Ainda no começo da trajetória nas redações, Janio arejou nosso jeito de ler os jornais. Com uma equipe do Jornal do Brasil, tirou os fios que dividiam as colunas de textos, nos anos 1950. O novo modelo vanguardista de diagramação foi copiado no Brasil e lá fora. Era o colunista já limpando a vista do leitor para os seus futuros furos históricos.

Em um país chamado Eldorado, Janio também é relevante. É lá que se passa a trama política do filme “Terra em Transe” (1967), um panorama do autoritarismo e dos conchavos tropicais. Para construir o personagem Paulo Martins, jornalista e poeta, o diretor Glauber Rocha usou como fonte as conversas que mantinha com o seu amigo Janio de Freitas.

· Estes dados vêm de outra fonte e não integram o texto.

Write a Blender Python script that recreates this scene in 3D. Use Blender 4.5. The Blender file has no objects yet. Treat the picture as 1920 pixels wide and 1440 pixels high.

“Para muitos leitores e profissionais da área, Janio foi cortado por razões ideológicas. Impressão galvanizada pelo corte simultâneo das colunas de Gregorio Duvivier e Marilene Felinto”, escreveu o ombudsman José Henrique Mariante, em bom e justíssimo texto sobre a dispensa do colunista-repórter.

Não importam os motivos da demissão. Foi uma decisão contra o leitor, contra o jornalismo – impresso, digital ou via tambores selvagens. Ao moço da “contenção de despesas”, pronta recuperação no mercado. Aos demais envolvidos, também.